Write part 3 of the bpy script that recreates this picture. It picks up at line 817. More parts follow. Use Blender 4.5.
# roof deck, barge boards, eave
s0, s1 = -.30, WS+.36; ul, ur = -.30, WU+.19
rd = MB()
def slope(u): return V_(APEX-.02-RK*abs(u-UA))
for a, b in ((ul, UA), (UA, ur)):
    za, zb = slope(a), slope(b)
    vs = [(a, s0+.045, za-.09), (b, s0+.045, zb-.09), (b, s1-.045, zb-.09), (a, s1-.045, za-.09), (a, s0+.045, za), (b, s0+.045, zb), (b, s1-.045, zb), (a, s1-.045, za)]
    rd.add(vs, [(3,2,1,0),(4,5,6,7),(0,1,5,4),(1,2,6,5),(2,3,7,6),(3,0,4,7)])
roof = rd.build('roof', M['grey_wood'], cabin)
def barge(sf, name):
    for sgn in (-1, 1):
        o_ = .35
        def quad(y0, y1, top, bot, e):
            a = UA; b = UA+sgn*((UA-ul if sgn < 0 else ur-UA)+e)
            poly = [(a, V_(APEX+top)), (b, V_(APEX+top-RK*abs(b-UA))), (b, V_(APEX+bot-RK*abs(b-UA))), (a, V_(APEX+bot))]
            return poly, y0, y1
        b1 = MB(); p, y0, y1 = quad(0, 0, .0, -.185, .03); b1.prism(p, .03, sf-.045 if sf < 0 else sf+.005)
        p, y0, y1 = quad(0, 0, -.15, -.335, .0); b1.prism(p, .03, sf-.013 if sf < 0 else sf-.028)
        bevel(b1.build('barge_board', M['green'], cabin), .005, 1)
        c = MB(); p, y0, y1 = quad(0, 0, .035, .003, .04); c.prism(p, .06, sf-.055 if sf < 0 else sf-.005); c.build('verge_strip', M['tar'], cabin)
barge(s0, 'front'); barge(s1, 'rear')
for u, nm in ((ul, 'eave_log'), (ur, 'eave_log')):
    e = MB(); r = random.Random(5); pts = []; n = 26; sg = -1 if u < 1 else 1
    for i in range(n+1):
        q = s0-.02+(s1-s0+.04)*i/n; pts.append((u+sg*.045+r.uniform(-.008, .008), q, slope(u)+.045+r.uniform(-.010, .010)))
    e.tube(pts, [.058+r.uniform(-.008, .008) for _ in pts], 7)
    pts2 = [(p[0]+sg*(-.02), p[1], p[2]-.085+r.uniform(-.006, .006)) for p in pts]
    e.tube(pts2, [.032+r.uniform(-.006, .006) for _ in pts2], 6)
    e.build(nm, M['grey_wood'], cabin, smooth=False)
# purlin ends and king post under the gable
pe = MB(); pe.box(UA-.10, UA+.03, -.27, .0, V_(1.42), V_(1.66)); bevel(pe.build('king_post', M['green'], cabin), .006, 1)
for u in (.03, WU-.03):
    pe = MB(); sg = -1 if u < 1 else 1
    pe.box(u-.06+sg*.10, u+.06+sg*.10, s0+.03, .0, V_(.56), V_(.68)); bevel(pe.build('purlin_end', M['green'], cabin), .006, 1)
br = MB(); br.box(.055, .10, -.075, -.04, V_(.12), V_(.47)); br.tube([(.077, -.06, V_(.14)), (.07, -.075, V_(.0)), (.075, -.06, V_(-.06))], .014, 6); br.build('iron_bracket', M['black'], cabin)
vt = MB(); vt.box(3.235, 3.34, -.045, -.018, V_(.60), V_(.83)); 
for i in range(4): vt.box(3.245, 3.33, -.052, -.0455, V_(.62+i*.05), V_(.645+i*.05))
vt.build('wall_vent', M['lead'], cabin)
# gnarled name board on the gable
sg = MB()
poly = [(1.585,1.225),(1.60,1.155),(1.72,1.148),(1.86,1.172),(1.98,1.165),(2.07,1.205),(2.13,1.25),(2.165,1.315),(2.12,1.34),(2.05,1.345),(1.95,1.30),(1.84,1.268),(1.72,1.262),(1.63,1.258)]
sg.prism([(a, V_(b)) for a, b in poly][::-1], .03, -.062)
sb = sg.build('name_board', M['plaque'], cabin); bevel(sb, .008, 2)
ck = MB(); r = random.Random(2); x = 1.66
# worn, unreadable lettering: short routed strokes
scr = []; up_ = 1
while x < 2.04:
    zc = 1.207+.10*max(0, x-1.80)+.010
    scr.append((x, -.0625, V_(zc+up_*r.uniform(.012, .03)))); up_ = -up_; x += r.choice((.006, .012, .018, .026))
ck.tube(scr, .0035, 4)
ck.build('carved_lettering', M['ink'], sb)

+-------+

▶ _Problem description_: Write out the whole listing again. Match it word for word.

▶ _Written response_:
Write part 3 of the bpy script that recreates this picture. It picks up at line 817. More parts follow. Use Blender 4.5.
# roof deck, barge boards, eave
s0, s1 = -.30, WS+.36; ul, ur = -.30, WU+.19
rd = MB()
def slope(u): return V_(APEX-.02-RK*abs(u-UA))
for a, b in ((ul, UA), (UA, ur)):
    za, zb = slope(a), slope(b)
    vs = [(a, s0+.045, za-.09), (b, s0+.045, zb-.09), (b, s1-.045, zb-.09), (a, s1-.045, za-.09), (a, s0+.045, za), (b, s0+.045, zb), (b, s1-.045, zb), (a, s1-.045, za)]
    rd.add(vs, [(3,2,1,0),(4,5,6,7),(0,1,5,4),(1,2,6,5),(2,3,7,6),(3,0,4,7)])
roof = rd.build('roof', M['grey_wood'], cabin)
def barge(sf, name):
    for sgn in (-1, 1):
        o_ = .35
        def quad(y0, y1, top, bot, e):
            a = UA; b = UA+sgn*((UA-ul if sgn < 0 else ur-UA)+e)
            poly = [(a, V_(APEX+top)), (b, V_(APEX+top-RK*abs(b-UA))), (b, V_(APEX+bot-RK*abs(b-UA))), (a, V_(APEX+bot))]
            return poly, y0, y1
        b1 = MB(); p, y0, y1 = quad(0, 0, .0, -.185, .03); b1.prism(p, .03, sf-.045 if sf < 0 else sf+.005)
        p, y0, y1 = quad(0, 0, -.15, -.335, .0); b1.prism(p, .03, sf-.013 if sf < 0 else sf-.028)
        bevel(b1.build('barge_board', M['green'], cabin), .005, 1)
        c = MB(); p, y0, y1 = quad(0, 0, .035, .003, .04); c.prism(p, .06, sf-.055 if sf < 0 else sf-.005); c.build('verge_strip', M['tar'], cabin)
barge(s0, 'front'); barge(s1, 'rear')
for u, nm in ((ul, 'eave_log'), (ur, 'eave_log')):
    e = MB(); r = random.Random(5); pts = []; n = 26; sg = -1 if u < 1 else 1
    for i in range(n+1):
        q = s0-.02+(s1-s0+.04)*i/n; pts.append((u+sg*.045+r.uniform(-.008, .008), q, slope(u)+.045+r.uniform(-.010, .010)))
    e.tube(pts, [.058+r.uniform(-.008, .008) for _ in pts], 7)
    pts2 = [(p[0]+sg*(-.02), p[1], p[2]-.085+r.uniform(-.006, .006)) for p in pts]
    e.tube(pts2, [.032+r.uniform(-.006, .006) for _ in pts2], 6)
    e.build(nm, M['grey_wood'], cabin, smooth=False)
# purlin ends and king post under the gable
pe = MB(); pe.box(UA-.10, UA+.03, -.27, .0, V_(1.42), V_(1.66)); bevel(pe.build('king_post', M['green'], cabin), .006, 1)
for u in (.03, WU-.03):
    pe = MB(); sg = -1 if u < 1 else 1
    pe.box(u-.06+sg*.10, u+.06+sg*.10, s0+.03, .0, V_(.56), V_(.68)); bevel(pe.build('purlin_end', M['green'], cabin), .006, 1)
br = MB(); br.box(.055, .10, -.075, -.04, V_(.12), V_(.47)); br.tube([(.077, -.06, V_(.14)), (.07, -.075, V_(.0)), (.075, -.06, V_(-.06))], .014, 6); br.build('iron_bracket', M['black'], cabin)
vt = MB(); vt.box(3.235, 3.34, -.045, -.018, V_(.60), V_(.83)); 
for i in range(4): vt.box(3.245, 3.33, -.052, -.0455, V_(.62+i*.05), V_(.645+i*.05))
vt.build('wall_vent', M['lead'], cabin)
# gnarled name board on the gable
sg = MB()
poly = [(1.585,1.225),(1.60,1.155),(1.72,1.148),(1.86,1.172),(1.98,1.165),(2.07,1.205),(2.13,1.25),(2.165,1.315),(2.12,1.34),(2.05,1.345),(1.95,1.30),(1.84,1.268),(1.72,1.262),(1.63,1.258)]
sg.prism([(a, V_(b)) for a, b in poly][::-1], .03, -.062)
sb = sg.build('name_board', M['plaque'], cabin); bevel(sb, .008, 2)
ck = MB(); r = random.Random(2); x = 1.66
# worn, unreadable lettering: short routed strokes
scr = []; up_ = 1
while x < 2.04:
    zc = 1.207+.10*max(0, x-1.80)+.010
    scr.append((x, -.0625, V_(zc+up_*r.uniform(.012, .03)))); up_ = -up_; x += r.choice((.006, .012, .018, .026))
ck.tube(scr, .0035, 4)
ck.build('carved_lettering', M['ink'], sb)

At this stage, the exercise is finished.